The film’s key educational point is the way it links abortion networks to other protest movements of the 1960s (civil rights, women’s rights, anti-war). Many of the women among the Jane Collective were also active in these other circles, which allowed for better networking. The group’s founder Heather Booth organized her first abortion while working at Southern freedom schools in 1964. Unfortunately, this also helped the police more easily identify Jane members as radical actors. The issue for cops was not necessarily that Jane activists were performing abortions, but that they were members of broader radical movements that needed to be neutralized in the simplest way possible.
There’s a tendency to narrativize history in a way that allows for a happy ending, towards a sort of “objective” justice. It’s certainly the trend in contemporary liberal depictions of fights for civil rights, in part to reinforce the idea that, since things are better than before, they are now good. And that’s certainly the tendency with this film, released at a (comparatively) safe time for abortion rights in 1995. We can see it with different eyes now, knowing this cycle of justice was exactly that—a cycle now heading back towards its low point. It’s a refresher, especially in the wake of ongoing waves of horrible news, of the fact that law is a fluid concept that exists separately from ethics. Despite the numerous civil rights fought and won in the ’60s and ’70s, history does not move linearly, and the radicalism of basic human rights advocacy will eternally tussle with the forces of Christofascist surveillance and punishment that worked against the movements originally.
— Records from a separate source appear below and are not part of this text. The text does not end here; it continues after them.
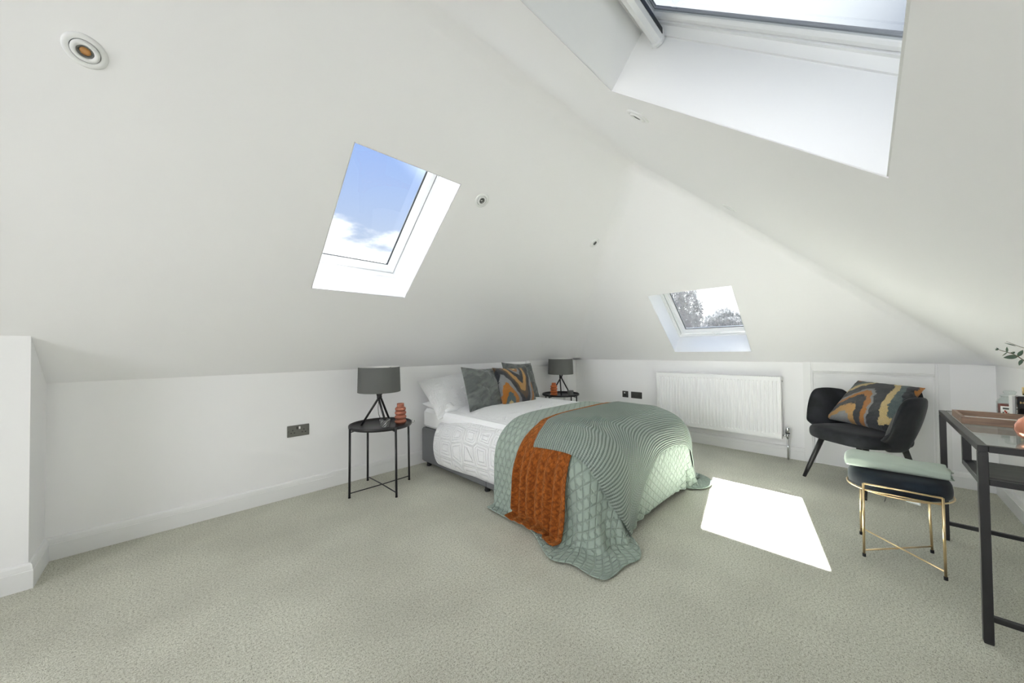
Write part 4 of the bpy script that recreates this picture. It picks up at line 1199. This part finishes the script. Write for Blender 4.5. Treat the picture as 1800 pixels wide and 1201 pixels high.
M['wax'] = mat('red_candle_wax', (.22, .035, .02), .35)
M['paper'] = mat('white_paper', (.82, .82, .80), .6)
M['gold'] = mat('polished_gold', (.80, .60, .28), .22, 1.0)
M['blackglass'] = mat('black_bottle_glass', (.006, .006, .007), .08, spec=.7)
def _copper(n, b): pass
M['copper'] = mat('copper_lustre', (.62, .26, .17), .16, .55)
M['jarglass'] = mat('jar_glass')
_cg(M['jarglass'])
M['olive'] = mat('dark_ink', (.05, .06, .05), .6); M['yellow'] = mat('yellow_ink', (.65, .42, .03), .6); M['redink'] = mat('red_ink', (.35, .04, .02), .6)
def jar():
    t = empty('candle_jar', (3.118, -.514, DZ), radians(-2), label='lidded glass candle jar with red wax and a pictured label behind the tray', cat='candle')
    prof = [(.036, 0), (.041, .004), (.0425, .012), (.0425, .078), (.039, .090), (.031, .099), (.029, .105)]
    MB().lathe(prof+[(.0265, .105), (.028, .098), (.036, .088), (.039, .077), (.039, .008), (0, .006)], 40, cap1=False).obj('glass_jar', 'jarglass', t)
    MB().lathe([(.0, .007), (.0386, .0075), (.0386, .066), (.03, .067), (0, .067)], 36, cap0=False, cap1=False).obj('wax', 'wax', t)
    MB().lathe([(.027, .105), (.032, .107), (.032, .111), (.024, .115), (.018, .118), (.017, .122), (.021, .127), (.021, .133), (.014, .138), (0, .139)], 32, cap1=False).obj('lid', 'jarglass', t)
    a0 = radians(165)
    def band(name, r, z0, z1, s0, s1, mt, par):
        n = 10; pts = [(r*cos(a0+s0+(s1-s0)*i/n), r*sin(a0+s0+(s1-s0)*i/n)) for i in range(n+1)]
        m_ = MB(); vs = [(x, y, z) for x, y in pts for z in (z0, z1)]
        m_.add(vs, [(2*i, 2*i+2, 2*i+3, 2*i+1) for i in range(n)], True); return m_.obj(name, mt, par, False)
    lb = band('label', .0428, .010, .058, -.62, .62, 'paper', t)
    band('label_title', 0.0431, .042, .051, -.42, .38, 'olive', lb)
    rnd = random.Random(4)
    m_ = []
    for k in range(16):
        s = -.5+rnd.random()*.9; z = .012+rnd.random()*.018
        band('label_picture', 0.0431+k*.00002, z, z+.009, s, s+.14, ('yellow', 'redink', 'olive')[k % 3], lb)
jar()
def carton(x, y, rz):
    t = empty('carton', (x, y, DZ), rz, label='slim white carton between the candle jar and the black perfume bottle', cat='box')
    MB().bbox(-.016, .016, -.020, .020, 0, .118, .001).obj('box_body', 'paper', t)
    MB().box(-.0165, -.0158, -.006, -.002, .035, .040).obj('printed_mark', 'olive', t); MB().box(-.0165, -.0158, -.006, -.003, .075, .078).obj('printed_mark', 'olive', t)
    MB().box(-.0155, .0155, -.0195, .0195, .118, .1188).obj('top_flap', 'paper', t)
carton(3.050, -.523, radians(8))
def perfume(x, y, rz):
    t = empty('perfume_bottle', (x, y, DZ), rz, label='black perfume bottle with a gold cap and small gold lettering on the desk', cat='bottle')
    MB().bbox(-.020, .020, -.036, .036, 0, .122, .004).obj('bottle_body', 'blackglass', t)
    MB().lathe([(.010, .122), (.010, .127)], 20).obj('neck', 'gold', t)
    MB().lathe([(.0165, .127), (.018, .128), (.018, .164), (.0165, .166), (0, .166)], 28, cap1=False).obj('cap', 'gold', t)
    m_ = MB(); rnd = random.Random(2); y_ = .030
    while y_ > -.022:
        w = .0022+rnd.random()*.0022; h = .004+rnd.random()*.004
        m_.box(-.0206, -.0199, y_-w, y_, .088-(.002 if h > .006 else 0), .088+h); m_.box(-.0206, -.0199, y_-w-.0012, y_, .089, .0902); y_ -= w+.0016
    m_.obj('lettering', 'gold', t)
perfume(3.006, -.549, radians(3))
def bulb_vase():
    t = empty('bulb_vase', (2.395, -.452, DZ), label='glossy copper pink globe vase holding a eucalyptus sprig on the desk', cat='vase')
    MB().lathe([(.020, 0), (.030, .004), (.044, .018), (.051, .040), (.050, .060), (.040, .082), (.024, .097), (.018, .106), (.0175, .120), (.021, .130), (.0195, .130), (.016, .120), (.0165, .104), (.03, .08), (.04, .05), (.03, .015), (0, .01)], 48, cap1=False).obj('vase_body', 'copper', t)
bulb_vase()
M['leaf'] = mat('eucalyptus_leaf', (.065, .105, .075), .55, spec=.3)
M['twig'] = mat('twig', (.10, .085, .05), .7)
def sprig():
    t = empty('eucalyptus_sprig', (2.395, -.452, .80), label='eucalyptus sprig with dark green leaves arching over the desk', cat='plant')
    o0 = Vector(t.location)
    X = 2.42
    stem = [Vector(p) for p in ((2.395, -.452, .80), (2.395, -.455, .93), (2.405, -.452, 1.02), (X, -.434, 1.054), (X, -.421, 1.070), (X, -.408, 1.081), (X, -.396, 1.087), (X, -.382, 1.094), (X, -.376, 1.098))]
    MB().tube([p-o0 for p in stem], .0022, 7, .0009).obj('stem', 'twig', t)
    b2 = [Vector(p) for p in ((2.405, -.452, 1.02), (2.43, -.462, 1.06), (2.44, -.445, 1.10), (2.44, -.425, 1.112), (2.44, -.408, 1.124), (2.44, -.398, 1.130))]
    MB().tube([p-o0 for p in b2], .0016, 6, .0006).obj('stem', 'twig', t)
    def leaf(p, d, up_, L, W):
        p = Vector(p)-o0; d = Vector(d).normalized(); s = d.cross(Vector(up_)).normalized(); n = s.cross(d)
        k = 9; vs = []; 
        for i in range(k):
            f = i/(k-1); w = W/2*sin(pi*f**.8)**.8 if 0 < f < 1 else .0004
            c = p+d*L*f+n*(-.12*L*f*f)
            for q in (-1, 0, 1): vs.append(tuple(c+s*w*q+n*(.10*w if q else 0)))
        fs = [(3*i+j, 3*i+j+1, 3*i+4+j, 3*i+3+j) for i in range(k-1) for j in (0, 1)]
        me = bpy.data.meshes.new('leaf'); me.from_pydata(vs, [], fs); me.polygons.foreach_set('use_smooth', [True]*len(fs)); me.materials.append(M['leaf']); o = link('leaf', me, t)
        md = o.modifiers.new('thickness', 'SOLIDIFY'); md.thickness = .0006
    leaf((X, -.421, 1.070), (0, .9, -.12), (-1, 0, .25), .034, .017)       # the broad leaf
    leaf((X, -.396, 1.087), (.1, .0, 1), (-1, .3, 0), .022, .006)          # upright leaf
    leaf((X, -.397, 1.087), (-.3, .7, -.7), (-1, .2, .6), .020, .003)
    leaf((X, -.421, 1.070), (.2, -.5, 1), (-1, 0, .3), .030, .012)
    leaf((X, -.430, 1.058), (-.3, .3, -.8), (-1, .3, 0), .026, .010)
    leaf((X, -.434, 1.054), (.3, -1, .5), (-1, 0, .4), .040, .018)
    leaf((2.44, -.420, 1.112), (0, .8, .45), (-1, 0, .5), .028, .004)
    leaf((2.41, -.453, 1.03), (-.2, -.9, .2), (-1, 0, .4), .045, .020); leaf((2.40, -.455, .98), (-.2, -.9, .5), (-1, 0, .4), .045, .020); leaf((2.40, -.455, .96), (.5, .2, .7), (-1, .5, .3), .03, .012)
    for p, d in (((X, -.376, 1.098), (0, 1, .3)), ((X, -.376, 1.098), (0, .6, 1)), ((X, -.376, 1.098), (0, 1, -.3)), ((X, -.411, 1.081), (0, .7, .7)), ((X, -.411, 1.081), (0, .1, 1)), ((X, -.411, 1.081), (-.3, -.3, 1))):
        leaf(p, d, (-1, 0, .2), .009, .0042)
sprig()

# ------------------------------------------------------------------ trees beyond the far roof window
def _foliage(n, b):
    b.inputs['Base Color'].default_value = (.045, .05, .049, 1)
    tr = n.new('ShaderNodeBsdfTranslucent'); tr.inputs[0].default_value = (.03, .032, .033, 1)
    ad = n.new('ShaderNodeAddShader'); n.l.new(b.outputs[0], ad.inputs[0]); n.l.new(tr.outputs[0], ad.inputs[1])
    n.l.new(ad.outputs[0], n.t.nodes['Material Output'].inputs[0])
M['foliage'] = mat('tree_foliage', (.18, .2, .17), .8, spec=.1, build=_foliage)
M['bark'] = mat('tree_bark', (.12, .10, .08), .9)
def tree(az, dist, zc, rx, rz_, shape, label, seed):
    x, y = dist*cos(radians(az)), dist*sin(radians(az))
    t = empty('garden_tree', (x, y, -5.2), label=label, cat='tree', group='trees beyond the small roof window')
    rnd = random.Random(seed); m_ = MB(); zc += 5.2
    for k in range(17000):
        while True:
            a = Vector((rnd.uniform(-1, 1), rnd.uniform(-1, 1), rnd.uniform(-1, 1)))
            if .25 < a.length < 1: break
        if shape == 'cone':
            f = (a.z+1)/2; r = rx*(1-f)**.75*(.85+.25*noise.noise((atan2(a.y, a.x)*2, f*9, seed)))+.15
            c = Vector((a.x*r, a.y*r, zc-rz_+2*rz_*f))
        else:
            r = 1+.30*noise.noise((a.x*2.3+seed, a.y*2.3, a.z*2.3))
            c = Vector((a.x*rx*r, a.y*rx*r, zc+a.z*rz_*r))
        s = rnd.uniform(.04, .12)
        e = Euler((rnd.uniform(0, 6.3), rnd.uniform(0, 6.3), rnd.uniform(0, 6.3))).to_matrix()
        q = [c+e @ Vector(v)*s for v in ((-1, -.45, 0), (1, -.45, 0), (1.2, .3, .2), (-.6, .55, 0))]
        m_.add([tuple(p) for p in q], [(0, 1, 2, 3)])
    f = m_.obj('foliage', 'foliage', t, False); f['kind'] = 'stuff'
    tk = MB(); tk.tube([(0, 0, 0), (.1, .05, zc*.5), (0, .1, zc+rz_*.3)], .30, 10, .06)
    for k in range(9):
        a = k*2.4; z = zc-rz_*.5+k*rz_*.12
        tk.tube([(0, .05, z), (cos(a)*rx*.4, sin(a)*rx*.4, z+rx*.25), (cos(a)*rx*.75, sin(a)*rx*.75, z+rx*.3)], .06, 6, .015)
    tk.obj('trunk', 'bark', t)
    return t
tree(21.0, 26, 2.0, 2.1, 4.0, 'round', 'tall hazy tree filling one side of the small roof window', 3)
tree(14.1, 30, 2.1, 1.55, 1.75, 'round', 'low rounded hazy tree above the handle of the small roof window', 8)

# thin summer haze hanging between the house and the trees
M['haze'] = bpy.data.materials.new('haze'); M['haze'].use_nodes = True
_n = M['haze'].node_tree.nodes; _n.clear(); _v = _n.new('ShaderNodeVolumeScatter'); _v.inputs['Density'].default_value = .0021; _v.inputs['Anisotropy'].default_value = .2
_o = _n.new('ShaderNodeOutputMaterial'); M['haze'].node_tree.links.new(_v.outputs[0], _o.inputs['Volume'])
hz = MB().box(10.0, 22.0, .5, 14.0, -5.0, 6.0).obj('haze', 'haze')
tag(hz, 'thin pale summer haze in the air between the house and the garden trees', 'haze', None, 'stuff')
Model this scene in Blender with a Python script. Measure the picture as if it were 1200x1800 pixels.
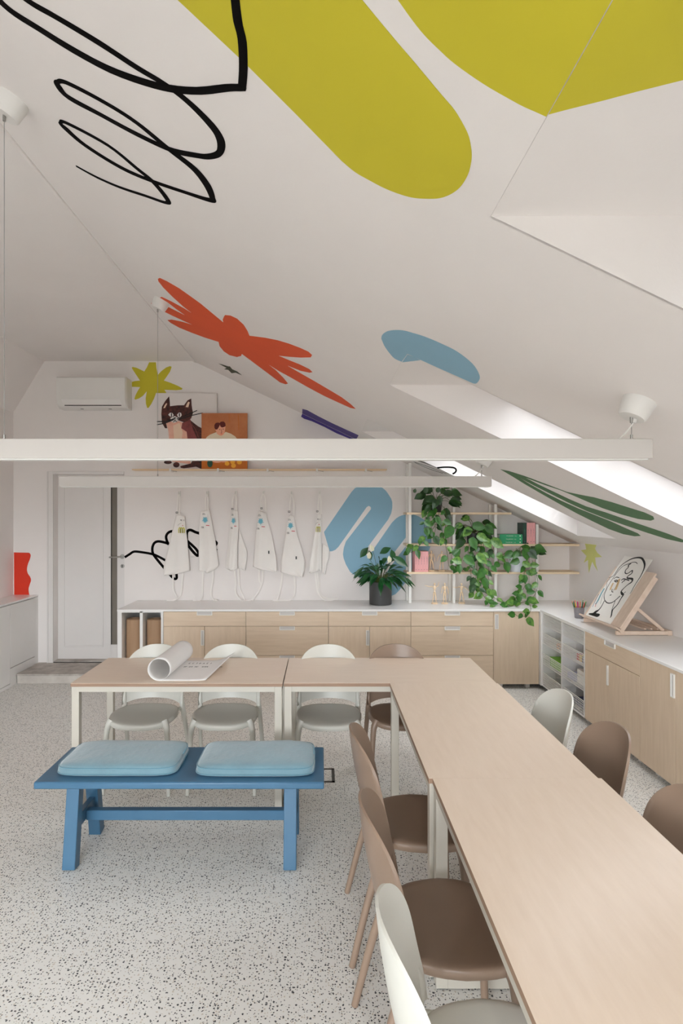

But rather than feel bogged down by this seeming nihilism, people fighting for abortion rights today can seize upon the same logic to arrive at an ethic of hope. The Jane Collective fought impossible odds, and carried out procedures that were widely thought of at the time as immoral, in the name of individual justice. Lest centrists tell you otherwise, the lesson of civil rights movements should always be that legality and morality are not the same, and moral actors would do good to separate themselves from the ideas of decorum that are pushed by establishment “liberals,” much as these brave organizers did over half a century ago.